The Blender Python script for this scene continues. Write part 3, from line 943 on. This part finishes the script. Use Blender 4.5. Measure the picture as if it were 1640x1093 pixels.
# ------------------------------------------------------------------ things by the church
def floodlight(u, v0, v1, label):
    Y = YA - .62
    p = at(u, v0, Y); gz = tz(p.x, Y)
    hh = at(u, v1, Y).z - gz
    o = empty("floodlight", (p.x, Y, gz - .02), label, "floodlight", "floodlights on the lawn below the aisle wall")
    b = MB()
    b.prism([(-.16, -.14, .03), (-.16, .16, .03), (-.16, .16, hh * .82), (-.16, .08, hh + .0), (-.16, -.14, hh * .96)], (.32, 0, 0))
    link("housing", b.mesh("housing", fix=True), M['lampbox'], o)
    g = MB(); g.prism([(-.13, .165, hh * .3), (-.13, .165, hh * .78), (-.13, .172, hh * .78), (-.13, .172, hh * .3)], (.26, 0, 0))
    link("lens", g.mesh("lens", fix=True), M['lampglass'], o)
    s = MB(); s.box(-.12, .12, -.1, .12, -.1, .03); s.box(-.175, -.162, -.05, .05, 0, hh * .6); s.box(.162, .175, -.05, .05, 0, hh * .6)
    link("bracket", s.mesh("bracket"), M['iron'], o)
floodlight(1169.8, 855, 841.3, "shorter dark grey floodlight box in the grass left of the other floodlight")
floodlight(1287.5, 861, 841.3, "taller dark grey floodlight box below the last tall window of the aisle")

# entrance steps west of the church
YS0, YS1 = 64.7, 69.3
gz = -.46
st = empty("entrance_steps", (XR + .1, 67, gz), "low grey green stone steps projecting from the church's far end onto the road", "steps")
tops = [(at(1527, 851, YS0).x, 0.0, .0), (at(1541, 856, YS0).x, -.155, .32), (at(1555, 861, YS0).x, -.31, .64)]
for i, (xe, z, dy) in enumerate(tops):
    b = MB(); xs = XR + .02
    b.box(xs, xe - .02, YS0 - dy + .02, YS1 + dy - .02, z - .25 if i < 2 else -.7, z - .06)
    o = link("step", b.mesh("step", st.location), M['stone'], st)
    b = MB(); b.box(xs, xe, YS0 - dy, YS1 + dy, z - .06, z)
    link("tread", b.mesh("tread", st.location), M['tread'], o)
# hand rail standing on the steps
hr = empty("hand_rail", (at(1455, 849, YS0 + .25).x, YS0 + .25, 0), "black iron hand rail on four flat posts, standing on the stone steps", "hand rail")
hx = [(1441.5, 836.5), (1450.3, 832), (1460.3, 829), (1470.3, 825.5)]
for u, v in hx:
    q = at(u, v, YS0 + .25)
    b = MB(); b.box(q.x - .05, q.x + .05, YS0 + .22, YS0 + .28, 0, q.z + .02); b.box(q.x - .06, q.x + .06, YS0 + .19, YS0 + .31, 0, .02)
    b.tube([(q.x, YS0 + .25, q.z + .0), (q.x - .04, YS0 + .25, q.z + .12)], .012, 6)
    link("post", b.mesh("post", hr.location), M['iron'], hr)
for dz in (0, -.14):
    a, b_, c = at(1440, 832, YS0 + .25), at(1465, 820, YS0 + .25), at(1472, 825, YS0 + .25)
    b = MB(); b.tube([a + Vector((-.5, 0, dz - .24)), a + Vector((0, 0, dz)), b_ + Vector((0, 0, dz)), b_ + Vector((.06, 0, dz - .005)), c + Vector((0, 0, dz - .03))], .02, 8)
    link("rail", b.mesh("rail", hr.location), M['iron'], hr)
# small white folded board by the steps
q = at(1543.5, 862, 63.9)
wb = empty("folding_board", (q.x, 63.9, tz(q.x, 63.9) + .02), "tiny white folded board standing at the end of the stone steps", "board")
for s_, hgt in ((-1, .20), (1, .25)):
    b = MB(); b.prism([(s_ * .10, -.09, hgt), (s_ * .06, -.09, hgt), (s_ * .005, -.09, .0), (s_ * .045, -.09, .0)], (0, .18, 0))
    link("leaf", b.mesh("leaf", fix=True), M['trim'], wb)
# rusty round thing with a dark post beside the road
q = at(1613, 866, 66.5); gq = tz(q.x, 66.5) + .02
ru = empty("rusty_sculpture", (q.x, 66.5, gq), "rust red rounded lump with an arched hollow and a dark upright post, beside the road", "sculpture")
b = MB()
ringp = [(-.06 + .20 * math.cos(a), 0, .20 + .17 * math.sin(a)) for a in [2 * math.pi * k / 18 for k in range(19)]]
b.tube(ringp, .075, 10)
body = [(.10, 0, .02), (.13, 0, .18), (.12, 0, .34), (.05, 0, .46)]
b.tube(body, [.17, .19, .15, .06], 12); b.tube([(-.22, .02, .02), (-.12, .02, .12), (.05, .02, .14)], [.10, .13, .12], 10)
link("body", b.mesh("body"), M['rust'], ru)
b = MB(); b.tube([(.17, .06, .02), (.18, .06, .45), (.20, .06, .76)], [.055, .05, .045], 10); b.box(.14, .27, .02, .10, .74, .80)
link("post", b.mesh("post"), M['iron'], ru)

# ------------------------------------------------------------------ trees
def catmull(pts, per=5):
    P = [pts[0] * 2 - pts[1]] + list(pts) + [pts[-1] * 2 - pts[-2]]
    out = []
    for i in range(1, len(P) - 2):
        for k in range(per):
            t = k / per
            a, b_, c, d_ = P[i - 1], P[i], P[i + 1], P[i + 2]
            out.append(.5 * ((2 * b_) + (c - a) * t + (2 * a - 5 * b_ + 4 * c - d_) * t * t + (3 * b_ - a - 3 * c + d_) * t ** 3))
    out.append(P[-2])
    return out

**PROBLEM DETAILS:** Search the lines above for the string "from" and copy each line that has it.

**TASK SOLUTION:**
The Blender Python script for this scene continues. Write part 3, from line 943 on. This part finishes the script. Use Blender 4.5. Measure the picture as if it were 1640x1093 pixels.
st = empty("entrance_steps", (XR + .1, 67, gz), "low grey green stone steps projecting from the church's far end onto the road", "steps")